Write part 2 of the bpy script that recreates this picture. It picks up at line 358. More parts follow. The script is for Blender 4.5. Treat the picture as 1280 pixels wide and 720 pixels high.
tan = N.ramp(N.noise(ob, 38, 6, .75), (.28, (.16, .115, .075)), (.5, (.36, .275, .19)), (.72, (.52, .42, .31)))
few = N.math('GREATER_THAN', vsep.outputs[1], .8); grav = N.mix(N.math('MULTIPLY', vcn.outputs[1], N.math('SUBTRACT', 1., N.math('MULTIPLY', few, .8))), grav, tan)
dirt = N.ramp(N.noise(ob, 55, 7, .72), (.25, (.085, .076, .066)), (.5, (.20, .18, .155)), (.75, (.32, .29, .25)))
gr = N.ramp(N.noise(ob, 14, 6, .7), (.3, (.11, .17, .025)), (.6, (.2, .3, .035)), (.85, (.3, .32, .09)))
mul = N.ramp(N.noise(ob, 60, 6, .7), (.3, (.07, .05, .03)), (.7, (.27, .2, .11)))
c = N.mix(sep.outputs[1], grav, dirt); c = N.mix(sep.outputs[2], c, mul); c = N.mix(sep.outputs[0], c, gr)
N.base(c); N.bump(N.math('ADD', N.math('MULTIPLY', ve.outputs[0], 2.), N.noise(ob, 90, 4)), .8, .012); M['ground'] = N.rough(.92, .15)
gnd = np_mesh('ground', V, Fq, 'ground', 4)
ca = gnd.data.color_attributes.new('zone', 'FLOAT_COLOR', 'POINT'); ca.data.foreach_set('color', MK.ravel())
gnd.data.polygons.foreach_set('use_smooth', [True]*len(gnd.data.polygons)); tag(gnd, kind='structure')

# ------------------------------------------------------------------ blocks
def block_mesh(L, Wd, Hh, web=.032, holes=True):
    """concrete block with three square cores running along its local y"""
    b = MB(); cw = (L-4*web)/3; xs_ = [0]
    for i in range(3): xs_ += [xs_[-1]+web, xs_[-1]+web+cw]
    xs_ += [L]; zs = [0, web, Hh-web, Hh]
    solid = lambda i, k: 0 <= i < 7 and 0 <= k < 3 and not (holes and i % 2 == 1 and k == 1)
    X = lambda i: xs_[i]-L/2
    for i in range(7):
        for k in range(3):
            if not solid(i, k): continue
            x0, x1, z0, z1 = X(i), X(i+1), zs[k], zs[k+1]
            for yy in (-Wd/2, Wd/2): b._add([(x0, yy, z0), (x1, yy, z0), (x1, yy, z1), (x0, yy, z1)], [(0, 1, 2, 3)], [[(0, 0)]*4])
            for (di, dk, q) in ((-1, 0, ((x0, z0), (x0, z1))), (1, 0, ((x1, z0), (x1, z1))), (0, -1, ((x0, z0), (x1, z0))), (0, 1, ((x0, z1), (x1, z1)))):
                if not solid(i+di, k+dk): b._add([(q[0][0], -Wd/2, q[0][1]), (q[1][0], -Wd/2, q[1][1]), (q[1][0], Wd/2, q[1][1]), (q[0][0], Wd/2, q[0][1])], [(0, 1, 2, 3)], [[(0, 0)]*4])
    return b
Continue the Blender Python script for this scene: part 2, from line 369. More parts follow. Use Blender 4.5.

========================================

#### Instructions to follow
Write the data out again in full and exactly.

#### Result of the exercise
Write part 2 of the bpy script that recreates this picture. It picks up at line 358. More parts follow. The script is for Blender 4.5. Treat the picture as 1280 pixels wide and 720 pixels high.
tan = N.ramp(N.noise(ob, 38, 6, .75), (.28, (.16, .115, .075)), (.5, (.36, .275, .19)), (.72, (.52, .42, .31)))
few = N.math('GREATER_THAN', vsep.outputs[1], .8); grav = N.mix(N.math('MULTIPLY', vcn.outputs[1], N.math('SUBTRACT', 1., N.math('MULTIPLY', few, .8))), grav, tan)
dirt = N.ramp(N.noise(ob, 55, 7, .72), (.25, (.085, .076, .066)), (.5, (.20, .18, .155)), (.75, (.32, .29, .25)))
gr = N.ramp(N.noise(ob, 14, 6, .7), (.3, (.11, .17, .025)), (.6, (.2, .3, .035)), (.85, (.3, .32, .09)))
mul = N.ramp(N.noise(ob, 60, 6, .7), (.3, (.07, .05, .03)), (.7, (.27, .2, .11)))
c = N.mix(sep.outputs[1], grav, dirt); c = N.mix(sep.outputs[2], c, mul); c = N.mix(sep.outputs[0], c, gr)
N.base(c); N.bump(N.math('ADD', N.math('MULTIPLY', ve.outputs[0], 2.), N.noise(ob, 90, 4)), .8, .012); M['ground'] = N.rough(.92, .15)
gnd = np_mesh('ground', V, Fq, 'ground', 4)
ca = gnd.data.color_attributes.new('zone', 'FLOAT_COLOR', 'POINT'); ca.data.foreach_set('color', MK.ravel())
gnd.data.polygons.foreach_set('use_smooth', [True]*len(gnd.data.polygons)); tag(gnd, kind='structure')

# ------------------------------------------------------------------ blocks
def block_mesh(L, Wd, Hh, web=.032, holes=True):
    """concrete block with three square cores running along its local y"""
    b = MB(); cw = (L-4*web)/3; xs_ = [0]
    for i in range(3): xs_ += [xs_[-1]+web, xs_[-1]+web+cw]
    xs_ += [L]; zs = [0, web, Hh-web, Hh]
    solid = lambda i, k: 0 <= i < 7 and 0 <= k < 3 and not (holes and i % 2 == 1 and k == 1)
    X = lambda i: xs_[i]-L/2
    for i in range(7):
        for k in range(3):
            if not solid(i, k): continue
            x0, x1, z0, z1 = X(i), X(i+1), zs[k], zs[k+1]
            for yy in (-Wd/2, Wd/2): b._add([(x0, yy, z0), (x1, yy, z0), (x1, yy, z1), (x0, yy, z1)], [(0, 1, 2, 3)], [[(0, 0)]*4])
            for (di, dk, q) in ((-1, 0, ((x0, z0), (x0, z1))), (1, 0, ((x1, z0), (x1, z1))), (0, -1, ((x0, z0), (x1, z0))), (0, 1, ((x0, z1), (x1, z1)))):
                if not solid(i+di, k+dk): b._add([(q[0][0], -Wd/2, q[0][1]), (q[1][0], -Wd/2, q[1][1]), (q[1][0], Wd/2, q[1][1]), (q[0][0], Wd/2, q[0][1])], [(0, 1, 2, 3)], [[(0, 0)]*4])
    return b
Continue the Blender Python script for this scene: part 2, from line 369. More parts follow. Use Blender 4.5.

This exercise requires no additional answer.